Per la Gnutti Transfer il 2022 è stato l'anno migliore della sua storia
La prima riga della relazione sulla gestione di Gnutti Transfer è l’esegesi dei dodici mesi del 2022 definito «miglior esercizio della nostra non breve storia: in termini di fatturato, efficienza della gestione, della produzione e risultati industriali», con il portafoglio ordini che rimane ancora a livelli molto importanti nella prospettiva dell’esercizio 2023.
La società presieduta da Renato Gnutti tra due anni arriverà ai settant’anni di storia che merita di essere riassunta. Nasce nel 1950 come officina di servizio per le Trafilerie Carlo Gnutti, costruendo torni automatici per la realizzazione di particolari di rubinetteria affiancando a questi quasi immediatamente la produzione innovativa di macchine transfer. Cinque anni più tardi Quirino Gnutti intuisce che il «gioco di squadra» tra costruttore e utilizzatore di macchine transfer sarebbe diventato uno strumento prezioso per il successo di entrambi e in un quinquennio passa dalla realizzazione di poche macchine ai grandi numeri della produzione consolidata: nel 1961, anno in cui il Pil nazionale presenta un incremento dell’8,6%, le consegne annuali erano già a tre cifre.
La crescita è inarrestabile: negli anni Settanta la Gnutti di Ospitaletto realizza una macchina che porta da tre a sei le operazioni contemporanee della precedente e già nota «1-2-3» americana, passaggio che anticipa l’ingresso negli anni Ottanta dell’elettronica grazie al quale nel portafoglio clienti della società bresciana entra General Motors. Integrazione e modularità. Negli anni Novanta nella progettazione e nel montaggio entrano i concetti di integrazione (ossia la capacità di rendere i nuovi programmi e i nuovi accessori compatibili con le macchine precedenti) e di modularità (ovvero la possibilità di rendere espandibili e riconfigurabili, entro certi limiti, le nuove macchine), mentre nel Duemila la società bresciana va incontro alla richiesta dei clienti di poter avere nuove soluzioni più flessibili, che permettessero di adattare la produzione alle variabili esigenze del mercato.
Dalle controllate americana a tedesca i contributi per il servizio post vendita e per la valenza commerciale in aree di mercato importanti. Passaggi storici importanti per comprendere che nulla arriva per caso, ma anche per lasciare alla storia locale elementi di ricerca anche se essenziali, molto importanti che (ci sia permesso) tutte le imprese potrebbero/dovrebbero metter a disposizione dei ricercatori.

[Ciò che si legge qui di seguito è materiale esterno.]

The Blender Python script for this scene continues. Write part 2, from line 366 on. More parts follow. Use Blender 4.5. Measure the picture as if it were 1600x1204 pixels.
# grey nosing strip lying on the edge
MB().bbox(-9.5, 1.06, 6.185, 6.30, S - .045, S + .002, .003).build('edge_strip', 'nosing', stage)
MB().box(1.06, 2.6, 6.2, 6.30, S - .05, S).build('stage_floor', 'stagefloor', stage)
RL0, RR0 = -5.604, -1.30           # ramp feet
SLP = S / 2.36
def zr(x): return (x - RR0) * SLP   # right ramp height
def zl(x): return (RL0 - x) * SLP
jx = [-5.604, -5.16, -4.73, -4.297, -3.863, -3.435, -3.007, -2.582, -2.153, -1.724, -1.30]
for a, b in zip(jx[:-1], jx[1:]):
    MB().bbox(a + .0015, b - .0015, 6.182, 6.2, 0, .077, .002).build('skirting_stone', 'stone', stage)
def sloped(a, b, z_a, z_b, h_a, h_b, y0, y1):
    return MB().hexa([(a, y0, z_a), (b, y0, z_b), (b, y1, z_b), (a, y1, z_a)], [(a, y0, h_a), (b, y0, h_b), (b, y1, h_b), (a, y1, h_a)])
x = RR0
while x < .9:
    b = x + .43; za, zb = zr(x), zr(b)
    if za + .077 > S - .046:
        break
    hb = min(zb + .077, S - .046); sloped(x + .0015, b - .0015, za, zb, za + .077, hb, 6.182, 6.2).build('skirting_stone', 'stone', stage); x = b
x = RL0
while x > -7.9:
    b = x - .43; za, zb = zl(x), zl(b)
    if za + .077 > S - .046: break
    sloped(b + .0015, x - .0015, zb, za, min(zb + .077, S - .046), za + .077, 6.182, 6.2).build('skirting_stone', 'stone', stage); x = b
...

Il valore della produzione è passato da 51,1 a 57,8 milioni di euro (di cui 33,3 in Italia, 6,4 nell’Ue, 19 nel resto del mondo); 52 milioni il costo di produzione cresciuti sul 2021 di 3,8 milioni; 11,6 milioni il margine operativo lordo; 3,8 milioni il risultato netto dopo aver pagato 1,3 milioni di imposte; 15,8 milioni il costo del lavoro. Per i 211 collaboratori (di cui due dirigenti, 82 impiegati e 115 operai, oltre ad altre 12 risorse diverse) dentro cui stanno 2.346 ore in formazione. Il patrimonio netto è cresciuto da 68,9 milioni di inizio esercizio a 70,3 milioni al 31 dicembre 2022.
La relazione sulla gestione sottolinea un problema comune all’impresa bresciana: difficoltà nel reperire personale. Difficoltà che non ci sono solo là dove le lavorazioni complesse e la tecnologia è alta, ma anche nel bar all’angolo. Anche se le istituzioni non se ne accorgono.